● **Data lines**:

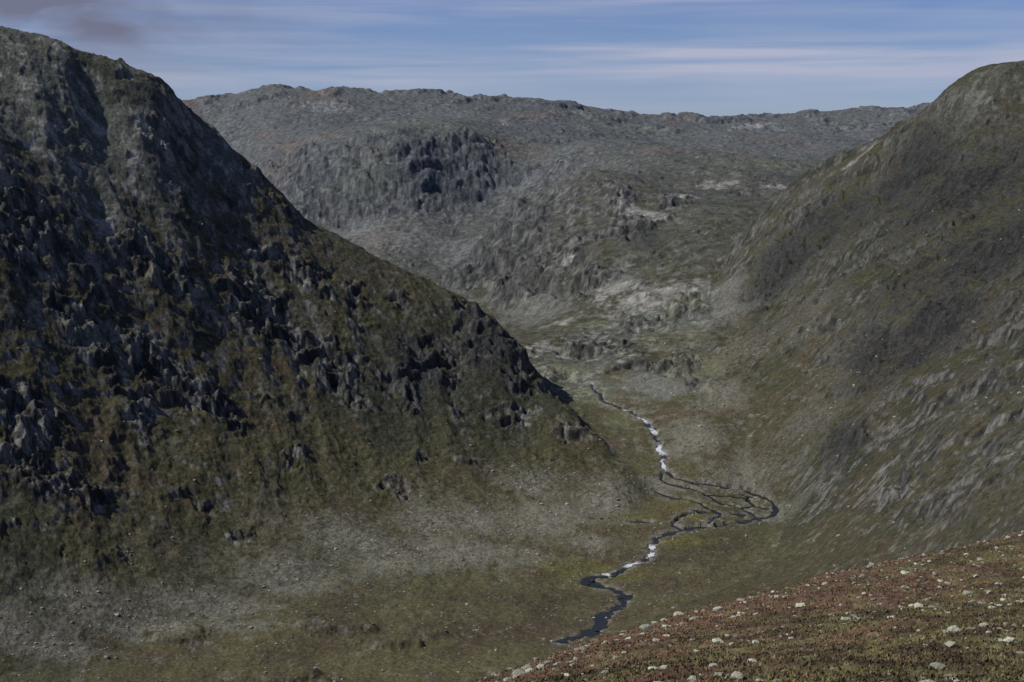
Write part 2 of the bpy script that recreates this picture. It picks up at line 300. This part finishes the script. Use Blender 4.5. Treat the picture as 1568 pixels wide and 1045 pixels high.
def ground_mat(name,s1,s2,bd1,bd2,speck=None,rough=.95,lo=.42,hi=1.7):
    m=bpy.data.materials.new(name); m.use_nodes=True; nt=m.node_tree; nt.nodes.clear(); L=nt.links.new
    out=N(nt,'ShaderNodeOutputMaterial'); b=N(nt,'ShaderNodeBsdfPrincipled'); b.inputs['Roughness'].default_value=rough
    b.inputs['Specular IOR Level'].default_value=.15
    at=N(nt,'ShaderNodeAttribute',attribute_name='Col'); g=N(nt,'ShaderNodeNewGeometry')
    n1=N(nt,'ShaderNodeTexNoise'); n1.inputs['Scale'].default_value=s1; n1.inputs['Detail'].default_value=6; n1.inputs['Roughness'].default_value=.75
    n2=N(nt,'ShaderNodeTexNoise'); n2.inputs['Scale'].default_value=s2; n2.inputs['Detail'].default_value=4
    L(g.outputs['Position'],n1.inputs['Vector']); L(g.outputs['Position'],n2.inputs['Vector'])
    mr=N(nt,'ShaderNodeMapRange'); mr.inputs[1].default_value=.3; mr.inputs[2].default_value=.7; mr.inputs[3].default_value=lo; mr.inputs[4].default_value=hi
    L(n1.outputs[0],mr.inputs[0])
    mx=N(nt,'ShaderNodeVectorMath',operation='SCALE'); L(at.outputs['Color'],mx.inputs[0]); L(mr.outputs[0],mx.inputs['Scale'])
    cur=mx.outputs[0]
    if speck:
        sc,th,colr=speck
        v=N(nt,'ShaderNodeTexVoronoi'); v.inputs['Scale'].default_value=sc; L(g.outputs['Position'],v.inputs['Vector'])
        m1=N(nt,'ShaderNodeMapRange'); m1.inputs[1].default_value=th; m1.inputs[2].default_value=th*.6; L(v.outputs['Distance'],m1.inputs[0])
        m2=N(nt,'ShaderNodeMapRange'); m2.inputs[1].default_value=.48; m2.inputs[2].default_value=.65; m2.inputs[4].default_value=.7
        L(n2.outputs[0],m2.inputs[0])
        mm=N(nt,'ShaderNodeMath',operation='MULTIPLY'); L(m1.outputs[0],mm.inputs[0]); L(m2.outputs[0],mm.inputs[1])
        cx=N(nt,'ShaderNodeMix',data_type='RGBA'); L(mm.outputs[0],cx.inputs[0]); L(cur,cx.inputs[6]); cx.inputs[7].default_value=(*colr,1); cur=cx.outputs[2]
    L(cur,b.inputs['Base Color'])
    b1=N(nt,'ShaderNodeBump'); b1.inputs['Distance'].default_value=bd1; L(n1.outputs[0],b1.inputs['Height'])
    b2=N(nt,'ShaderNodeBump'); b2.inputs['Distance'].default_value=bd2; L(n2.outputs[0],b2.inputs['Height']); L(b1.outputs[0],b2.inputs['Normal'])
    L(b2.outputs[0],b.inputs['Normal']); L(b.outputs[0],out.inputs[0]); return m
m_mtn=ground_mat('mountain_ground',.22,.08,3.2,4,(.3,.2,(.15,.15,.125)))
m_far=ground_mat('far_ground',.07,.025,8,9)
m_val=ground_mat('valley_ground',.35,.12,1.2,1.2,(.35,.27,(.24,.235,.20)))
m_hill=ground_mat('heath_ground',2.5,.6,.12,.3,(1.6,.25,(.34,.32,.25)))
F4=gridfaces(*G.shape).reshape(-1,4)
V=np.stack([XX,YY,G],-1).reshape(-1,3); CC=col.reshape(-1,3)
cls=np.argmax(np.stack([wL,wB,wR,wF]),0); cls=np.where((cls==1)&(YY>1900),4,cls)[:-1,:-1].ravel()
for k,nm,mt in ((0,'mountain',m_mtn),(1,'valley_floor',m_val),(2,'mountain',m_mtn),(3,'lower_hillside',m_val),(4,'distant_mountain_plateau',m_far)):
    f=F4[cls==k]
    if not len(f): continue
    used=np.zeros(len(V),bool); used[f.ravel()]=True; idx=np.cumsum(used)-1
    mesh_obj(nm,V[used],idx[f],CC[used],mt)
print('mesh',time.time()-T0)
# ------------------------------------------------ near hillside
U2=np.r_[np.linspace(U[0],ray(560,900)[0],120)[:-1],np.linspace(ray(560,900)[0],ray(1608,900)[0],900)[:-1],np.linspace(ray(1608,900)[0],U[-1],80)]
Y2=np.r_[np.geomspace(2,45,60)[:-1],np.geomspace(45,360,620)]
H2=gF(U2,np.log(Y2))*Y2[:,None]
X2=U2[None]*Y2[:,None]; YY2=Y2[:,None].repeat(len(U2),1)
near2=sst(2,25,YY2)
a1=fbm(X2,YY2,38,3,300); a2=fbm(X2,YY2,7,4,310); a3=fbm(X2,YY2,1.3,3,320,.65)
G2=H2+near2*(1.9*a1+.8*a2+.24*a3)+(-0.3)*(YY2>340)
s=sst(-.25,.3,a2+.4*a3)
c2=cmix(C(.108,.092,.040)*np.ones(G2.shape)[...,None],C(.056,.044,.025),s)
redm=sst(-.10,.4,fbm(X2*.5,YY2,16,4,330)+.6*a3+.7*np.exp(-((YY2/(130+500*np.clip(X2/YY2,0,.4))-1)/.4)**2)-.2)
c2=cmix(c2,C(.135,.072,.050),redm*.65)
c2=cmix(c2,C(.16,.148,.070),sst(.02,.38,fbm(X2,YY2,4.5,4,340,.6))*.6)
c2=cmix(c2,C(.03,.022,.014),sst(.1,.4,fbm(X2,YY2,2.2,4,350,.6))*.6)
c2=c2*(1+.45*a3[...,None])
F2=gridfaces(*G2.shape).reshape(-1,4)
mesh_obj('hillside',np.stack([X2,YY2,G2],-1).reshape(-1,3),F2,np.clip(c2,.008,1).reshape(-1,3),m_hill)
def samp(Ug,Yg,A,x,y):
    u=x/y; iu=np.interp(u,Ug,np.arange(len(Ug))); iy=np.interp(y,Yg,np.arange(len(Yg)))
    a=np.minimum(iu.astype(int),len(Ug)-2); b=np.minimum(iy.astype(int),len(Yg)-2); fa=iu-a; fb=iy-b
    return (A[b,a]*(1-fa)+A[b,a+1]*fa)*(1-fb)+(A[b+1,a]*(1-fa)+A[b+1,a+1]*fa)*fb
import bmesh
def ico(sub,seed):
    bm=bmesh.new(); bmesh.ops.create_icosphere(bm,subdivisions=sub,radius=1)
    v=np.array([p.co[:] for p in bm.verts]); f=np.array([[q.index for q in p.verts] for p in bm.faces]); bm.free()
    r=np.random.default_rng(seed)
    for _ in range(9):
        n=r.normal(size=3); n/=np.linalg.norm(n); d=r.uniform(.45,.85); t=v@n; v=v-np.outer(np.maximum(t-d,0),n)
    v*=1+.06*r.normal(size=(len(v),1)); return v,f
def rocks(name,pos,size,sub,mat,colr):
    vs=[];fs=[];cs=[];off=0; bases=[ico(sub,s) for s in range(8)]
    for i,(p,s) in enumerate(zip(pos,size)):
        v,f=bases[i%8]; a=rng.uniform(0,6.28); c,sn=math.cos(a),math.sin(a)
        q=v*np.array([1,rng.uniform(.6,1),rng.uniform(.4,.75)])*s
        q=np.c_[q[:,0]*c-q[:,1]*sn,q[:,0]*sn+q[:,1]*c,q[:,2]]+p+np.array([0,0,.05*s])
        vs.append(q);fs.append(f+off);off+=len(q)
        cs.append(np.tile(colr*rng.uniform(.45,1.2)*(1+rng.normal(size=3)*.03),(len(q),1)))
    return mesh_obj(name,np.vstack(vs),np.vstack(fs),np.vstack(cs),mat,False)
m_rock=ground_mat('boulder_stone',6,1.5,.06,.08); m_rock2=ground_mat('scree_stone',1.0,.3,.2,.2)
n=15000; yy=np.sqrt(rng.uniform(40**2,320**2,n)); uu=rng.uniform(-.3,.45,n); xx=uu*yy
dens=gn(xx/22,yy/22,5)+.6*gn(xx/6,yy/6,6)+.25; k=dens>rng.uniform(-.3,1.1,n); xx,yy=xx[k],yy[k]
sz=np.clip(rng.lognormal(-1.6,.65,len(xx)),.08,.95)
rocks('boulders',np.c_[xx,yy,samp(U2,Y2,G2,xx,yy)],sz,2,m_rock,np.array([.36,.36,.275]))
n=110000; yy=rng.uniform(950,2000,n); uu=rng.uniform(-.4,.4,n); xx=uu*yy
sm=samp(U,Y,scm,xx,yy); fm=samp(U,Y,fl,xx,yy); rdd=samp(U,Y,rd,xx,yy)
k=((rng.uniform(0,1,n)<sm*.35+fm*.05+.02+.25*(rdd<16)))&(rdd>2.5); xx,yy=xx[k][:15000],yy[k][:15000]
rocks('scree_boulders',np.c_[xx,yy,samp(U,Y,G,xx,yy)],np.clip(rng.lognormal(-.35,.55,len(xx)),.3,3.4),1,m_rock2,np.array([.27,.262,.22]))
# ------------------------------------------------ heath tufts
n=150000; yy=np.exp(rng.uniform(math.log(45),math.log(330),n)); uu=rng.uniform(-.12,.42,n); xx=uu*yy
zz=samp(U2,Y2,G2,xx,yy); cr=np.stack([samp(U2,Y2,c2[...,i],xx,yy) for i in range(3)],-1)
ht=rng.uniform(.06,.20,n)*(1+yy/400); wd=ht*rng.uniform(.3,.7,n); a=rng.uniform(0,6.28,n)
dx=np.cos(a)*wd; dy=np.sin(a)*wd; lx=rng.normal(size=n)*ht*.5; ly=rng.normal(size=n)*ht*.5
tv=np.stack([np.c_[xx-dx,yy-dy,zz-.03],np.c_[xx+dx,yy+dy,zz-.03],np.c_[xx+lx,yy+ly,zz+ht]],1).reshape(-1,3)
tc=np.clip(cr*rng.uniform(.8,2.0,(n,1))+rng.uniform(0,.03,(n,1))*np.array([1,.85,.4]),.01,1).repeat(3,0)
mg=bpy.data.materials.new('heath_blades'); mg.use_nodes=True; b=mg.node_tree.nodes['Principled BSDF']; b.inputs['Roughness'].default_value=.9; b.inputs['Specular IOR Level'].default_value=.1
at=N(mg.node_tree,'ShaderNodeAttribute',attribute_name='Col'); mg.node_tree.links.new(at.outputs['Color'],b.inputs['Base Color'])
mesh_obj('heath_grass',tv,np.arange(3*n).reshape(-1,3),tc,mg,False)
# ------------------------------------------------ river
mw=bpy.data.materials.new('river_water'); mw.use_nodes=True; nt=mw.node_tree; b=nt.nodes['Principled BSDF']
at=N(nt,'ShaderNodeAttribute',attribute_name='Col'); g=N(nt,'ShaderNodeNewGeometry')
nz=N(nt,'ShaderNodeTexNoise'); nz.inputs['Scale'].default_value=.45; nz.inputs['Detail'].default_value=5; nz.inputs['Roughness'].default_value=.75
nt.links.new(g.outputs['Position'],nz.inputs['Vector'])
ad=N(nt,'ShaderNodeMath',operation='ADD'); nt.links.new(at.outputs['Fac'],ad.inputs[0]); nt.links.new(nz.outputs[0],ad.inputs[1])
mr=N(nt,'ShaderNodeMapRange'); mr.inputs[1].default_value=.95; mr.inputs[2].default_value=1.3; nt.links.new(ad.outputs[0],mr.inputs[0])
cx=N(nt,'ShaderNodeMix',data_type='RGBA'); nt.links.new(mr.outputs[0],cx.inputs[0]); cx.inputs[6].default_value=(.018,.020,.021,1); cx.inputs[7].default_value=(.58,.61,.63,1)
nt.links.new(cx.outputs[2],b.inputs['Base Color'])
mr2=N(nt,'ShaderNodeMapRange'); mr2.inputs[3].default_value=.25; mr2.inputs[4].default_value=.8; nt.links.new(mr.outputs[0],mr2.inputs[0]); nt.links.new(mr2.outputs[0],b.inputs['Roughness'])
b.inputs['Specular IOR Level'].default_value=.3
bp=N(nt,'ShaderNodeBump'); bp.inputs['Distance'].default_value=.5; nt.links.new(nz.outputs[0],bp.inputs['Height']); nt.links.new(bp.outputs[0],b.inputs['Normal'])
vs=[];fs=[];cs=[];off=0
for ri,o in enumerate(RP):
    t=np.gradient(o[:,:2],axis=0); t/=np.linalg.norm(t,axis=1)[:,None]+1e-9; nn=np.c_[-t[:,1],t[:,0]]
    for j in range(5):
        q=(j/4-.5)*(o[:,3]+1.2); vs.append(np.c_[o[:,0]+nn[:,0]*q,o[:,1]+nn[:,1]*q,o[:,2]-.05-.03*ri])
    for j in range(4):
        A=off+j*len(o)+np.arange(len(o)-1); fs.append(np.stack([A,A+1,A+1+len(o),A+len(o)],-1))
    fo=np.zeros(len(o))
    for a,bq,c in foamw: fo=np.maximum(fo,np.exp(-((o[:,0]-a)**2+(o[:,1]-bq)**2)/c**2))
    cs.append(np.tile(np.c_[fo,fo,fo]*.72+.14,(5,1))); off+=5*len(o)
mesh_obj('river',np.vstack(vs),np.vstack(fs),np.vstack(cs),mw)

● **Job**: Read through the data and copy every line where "used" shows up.

● **Final result**:
    used=np.zeros(len(V),bool); used[f.ravel()]=True; idx=np.cumsum(used)-1
    mesh_obj(nm,V[used],idx[f],CC[used],mt)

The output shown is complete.